[Collected data]
## Start

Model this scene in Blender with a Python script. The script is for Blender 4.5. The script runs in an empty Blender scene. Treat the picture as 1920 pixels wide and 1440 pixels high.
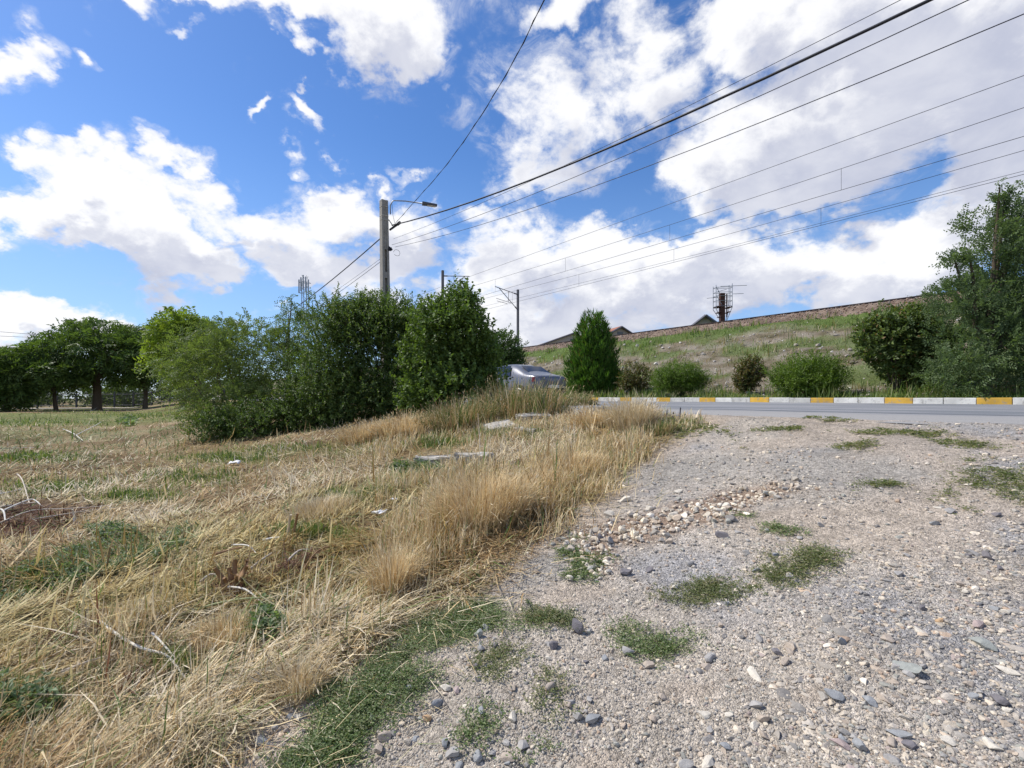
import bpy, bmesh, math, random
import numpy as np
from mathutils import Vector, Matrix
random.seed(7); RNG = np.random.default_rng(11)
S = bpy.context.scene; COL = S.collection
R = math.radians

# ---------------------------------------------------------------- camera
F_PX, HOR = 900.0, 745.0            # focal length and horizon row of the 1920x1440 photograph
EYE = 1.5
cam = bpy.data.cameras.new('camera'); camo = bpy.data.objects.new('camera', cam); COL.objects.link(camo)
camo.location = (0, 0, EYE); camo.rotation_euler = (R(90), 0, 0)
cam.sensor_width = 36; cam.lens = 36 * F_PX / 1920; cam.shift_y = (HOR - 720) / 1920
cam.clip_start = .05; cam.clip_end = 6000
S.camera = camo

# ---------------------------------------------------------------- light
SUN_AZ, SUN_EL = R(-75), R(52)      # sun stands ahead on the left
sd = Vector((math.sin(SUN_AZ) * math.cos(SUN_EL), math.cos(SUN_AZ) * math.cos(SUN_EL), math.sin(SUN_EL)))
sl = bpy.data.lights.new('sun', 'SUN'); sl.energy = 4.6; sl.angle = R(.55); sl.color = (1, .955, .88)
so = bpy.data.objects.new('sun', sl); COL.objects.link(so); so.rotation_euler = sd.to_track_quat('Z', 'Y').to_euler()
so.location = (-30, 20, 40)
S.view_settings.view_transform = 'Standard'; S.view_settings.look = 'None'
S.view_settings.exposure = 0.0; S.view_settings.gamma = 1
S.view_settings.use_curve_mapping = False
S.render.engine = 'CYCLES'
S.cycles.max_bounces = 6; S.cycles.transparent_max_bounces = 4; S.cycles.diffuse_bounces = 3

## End
## Start

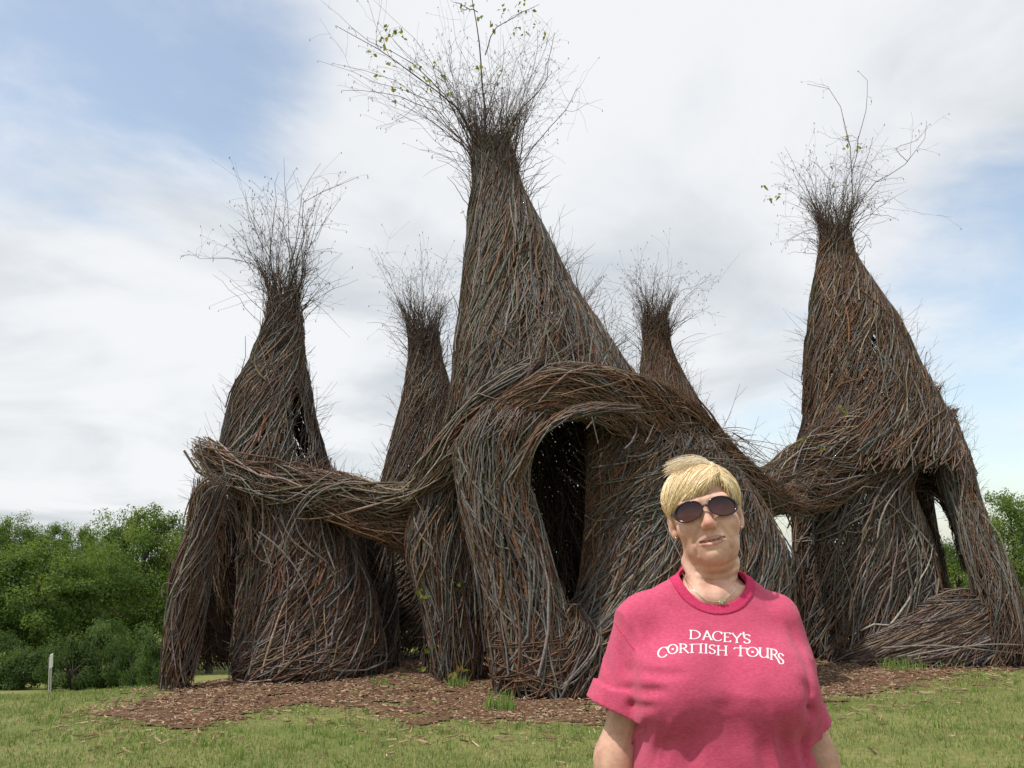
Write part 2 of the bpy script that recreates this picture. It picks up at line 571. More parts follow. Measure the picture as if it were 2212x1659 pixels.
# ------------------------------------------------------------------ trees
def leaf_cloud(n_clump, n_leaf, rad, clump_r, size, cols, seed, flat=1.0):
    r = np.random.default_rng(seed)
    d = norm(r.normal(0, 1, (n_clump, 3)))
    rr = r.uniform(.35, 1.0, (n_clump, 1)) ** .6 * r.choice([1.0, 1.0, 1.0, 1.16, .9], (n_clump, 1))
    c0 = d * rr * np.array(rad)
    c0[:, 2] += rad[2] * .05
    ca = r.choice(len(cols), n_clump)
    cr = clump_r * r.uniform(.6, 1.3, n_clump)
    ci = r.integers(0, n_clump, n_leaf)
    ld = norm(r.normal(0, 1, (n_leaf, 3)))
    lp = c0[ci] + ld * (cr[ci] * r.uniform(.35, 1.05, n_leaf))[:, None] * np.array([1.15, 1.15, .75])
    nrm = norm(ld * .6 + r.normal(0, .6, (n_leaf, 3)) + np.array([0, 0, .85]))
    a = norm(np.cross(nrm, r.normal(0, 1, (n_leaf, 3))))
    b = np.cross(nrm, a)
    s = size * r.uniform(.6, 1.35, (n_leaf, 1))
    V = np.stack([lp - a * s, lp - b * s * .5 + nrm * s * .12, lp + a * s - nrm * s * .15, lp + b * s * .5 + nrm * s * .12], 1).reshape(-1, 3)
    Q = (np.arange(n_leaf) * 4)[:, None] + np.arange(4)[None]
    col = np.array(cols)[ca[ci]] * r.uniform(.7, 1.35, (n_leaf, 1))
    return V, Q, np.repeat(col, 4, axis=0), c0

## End

● **EXERCISE INSTRUCTIONS**
Reproduce nothing but the lines from the one with "Model this scene" to the one with "R = math.radians", both lines included, and keep every picture out of the copy.

● **REPLY**
Model this scene in Blender with a Python script. The script is for Blender 4.5. The script runs in an empty Blender scene. Treat the picture as 1920 pixels wide and 1440 pixels high.
import bpy, bmesh, math, random
import numpy as np
from mathutils import Vector, Matrix
random.seed(7); RNG = np.random.default_rng(11)
S = bpy.context.scene; COL = S.collection
R = math.radians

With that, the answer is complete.